La récupération des terres entrant dans le cadre de la limitation de la propriété foncière c’est à dire les terres privées, n’a pu avoir lieu que dans une deuxième phase (plus difficile à mettre en œuvre car mettant en jeu des intérêts divergents). Toutes les terres, palmeraies et moyens de production nationalisés ouvrent normalement droit à une indemnisation telle que prévue par la loi (articles 97 à 102 de la révolution agraire).

Les terres versées au fonds de la révolution agraire seront affectées en jouissance perpétuelle à des attributaires en vue de constituer des coopératives (leur chiffre avait atteint 2614 coopératives) regroupant des coopératives de production agricoles  (CAPRA), des coopératives agricoles d’exploitation en commun (CAEC), d’élevage (CEPRA), des groupements de mise en valeur (GMV) et enfin des groupements d’entraide paysanne (GEP).

Selon la charte, les attributaires peuvent opter librement pour le type de coopérative « la constitution des coopératives ne peut donc aboutir à des résultats concrets que sur la base d’une adhésion volontaire. Les propriétaires et exploitants agricoles adoptent librement la formule de leur choix et décideront eux même du rythme éventuel d’évolution de leur coopérative ».

Dans la réalité ce sont des organes relevant directement de l’Etat (commune, wilaya) qui ont le véritable pouvoir de décision.

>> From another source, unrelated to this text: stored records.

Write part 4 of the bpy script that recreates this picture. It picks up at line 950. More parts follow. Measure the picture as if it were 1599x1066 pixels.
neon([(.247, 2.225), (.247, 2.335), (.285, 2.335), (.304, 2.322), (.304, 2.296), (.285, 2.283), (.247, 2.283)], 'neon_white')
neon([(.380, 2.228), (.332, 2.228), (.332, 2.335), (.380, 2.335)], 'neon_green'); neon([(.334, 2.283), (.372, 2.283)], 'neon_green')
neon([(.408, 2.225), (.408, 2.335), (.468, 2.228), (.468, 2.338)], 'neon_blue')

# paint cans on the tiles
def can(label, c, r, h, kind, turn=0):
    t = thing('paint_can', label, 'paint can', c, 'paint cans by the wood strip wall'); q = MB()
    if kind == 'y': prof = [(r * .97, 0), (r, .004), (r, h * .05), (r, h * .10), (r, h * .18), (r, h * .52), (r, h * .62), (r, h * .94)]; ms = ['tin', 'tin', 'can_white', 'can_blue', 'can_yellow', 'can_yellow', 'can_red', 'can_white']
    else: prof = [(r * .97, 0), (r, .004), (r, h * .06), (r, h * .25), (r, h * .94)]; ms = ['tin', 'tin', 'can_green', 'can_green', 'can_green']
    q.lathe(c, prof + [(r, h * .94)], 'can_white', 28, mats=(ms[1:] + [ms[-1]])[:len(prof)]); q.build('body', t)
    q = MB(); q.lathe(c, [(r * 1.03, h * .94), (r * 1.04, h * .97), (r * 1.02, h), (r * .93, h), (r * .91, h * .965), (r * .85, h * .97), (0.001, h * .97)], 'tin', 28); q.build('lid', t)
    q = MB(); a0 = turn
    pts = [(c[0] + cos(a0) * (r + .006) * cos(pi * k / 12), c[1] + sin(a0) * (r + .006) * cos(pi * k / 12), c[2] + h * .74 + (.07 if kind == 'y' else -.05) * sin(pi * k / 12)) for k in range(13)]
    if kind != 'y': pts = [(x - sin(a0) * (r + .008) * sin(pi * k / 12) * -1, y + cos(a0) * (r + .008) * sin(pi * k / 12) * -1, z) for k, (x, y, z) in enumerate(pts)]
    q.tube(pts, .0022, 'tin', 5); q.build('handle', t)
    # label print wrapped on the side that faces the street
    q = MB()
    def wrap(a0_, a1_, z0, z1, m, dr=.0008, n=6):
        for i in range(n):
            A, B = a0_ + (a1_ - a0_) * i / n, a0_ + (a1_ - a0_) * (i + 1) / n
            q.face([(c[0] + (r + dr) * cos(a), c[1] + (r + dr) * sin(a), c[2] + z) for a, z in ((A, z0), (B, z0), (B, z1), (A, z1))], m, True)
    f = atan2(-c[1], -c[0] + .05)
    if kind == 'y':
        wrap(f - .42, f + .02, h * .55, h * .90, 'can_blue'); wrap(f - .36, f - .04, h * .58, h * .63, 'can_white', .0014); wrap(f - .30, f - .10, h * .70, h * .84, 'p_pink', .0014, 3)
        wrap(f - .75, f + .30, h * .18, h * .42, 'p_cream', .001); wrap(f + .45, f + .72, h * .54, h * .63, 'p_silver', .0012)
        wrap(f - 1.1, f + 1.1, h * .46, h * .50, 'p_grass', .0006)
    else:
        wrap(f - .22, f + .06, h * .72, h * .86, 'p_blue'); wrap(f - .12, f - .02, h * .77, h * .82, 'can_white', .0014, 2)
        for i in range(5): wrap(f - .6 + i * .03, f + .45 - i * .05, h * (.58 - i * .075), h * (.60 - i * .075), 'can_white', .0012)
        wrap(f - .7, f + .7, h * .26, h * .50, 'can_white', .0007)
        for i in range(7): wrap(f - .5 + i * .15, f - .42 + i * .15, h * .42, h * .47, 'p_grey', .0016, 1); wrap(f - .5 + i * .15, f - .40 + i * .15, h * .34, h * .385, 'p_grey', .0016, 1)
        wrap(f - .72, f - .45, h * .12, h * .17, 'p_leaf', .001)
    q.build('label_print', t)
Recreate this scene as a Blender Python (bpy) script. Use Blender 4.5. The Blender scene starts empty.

Comme on peut le lire dans la charte même « l’option en faveur d’une réalisation démocratique et décentralisée de la révolution agraire, fait de la commune et de la wilaya les deux cadres privilégiés de préparation, d’élaboration et de prise des décisions ».

Dans le chapelet des ambiguïtés, le second volet de la révolution agraire portant sur la restructuration de la commercialisation n’en contient pas moins. En effet, selon la nouvelle organisation, tout le commerce de gros est confié aux nouvelles institutions (coopératives), visant ainsi la suppression des mandataires et grossistes privés (B.Hamel, 1983). Cependant, selon ce même auteur les textes restent ambigus puisqu’ils laissent supposer que ces derniers peuvent continuer d’exister en se livrant uniquement à l’activité d’exportation.

Concernant les prix des produits agricoles, ceux-ci sont fixés par décret (au plus bas niveau) afin de soutenir les prix des produits de première nécessité, alors que les prix des biens d’équipement et des engrais (pour la plupart importé), stables jusqu’en 1974, connaissent une croissance continue. Cette politique des prix va bien sûr à l’encontre de l’objectif de rentabilité attendue de ces exploitations.

Cette faible rentabilité, elle-même due à la faiblesse des rendements dans le secteur a fait de ces « coopérateurs » qui perçoivent des revenus sans rapport avec la production, des salariés de fait. Cette transformation du paysan en simple salarié a fini par le détacher de la terre puisqu’il ne trouve aucune incitation à la travailler lorsqu’il ne la quitte pas simplement pour aller chercher du travail dans des secteurs plus rémunérateurs.

Ainsi, la révolution agraire conçue pour apporter un changement structurel dans le monde rural a, certes reconfiguré le paysage agricole, mais sans rien changer à la toile de fond. Nous rejoignons ainsi, A. Brahimi lorsqu’il écrit dans son ouvrage « l’économie algérienne », que ce qui caractérise un procès de transformation, une réforme ou une révolution, est autant sinon plus ce qu’elle crée que ce qu’elle détruit, sa fonction positive que sa fonction négative. Dans le cas de la révolution agraire, le déséquilibre est flagrant.

Notes
5.

3-Les terres arch sont des terres appartenant à la tribu alors que les terres Houbous appartiennent à des confréries religieuses.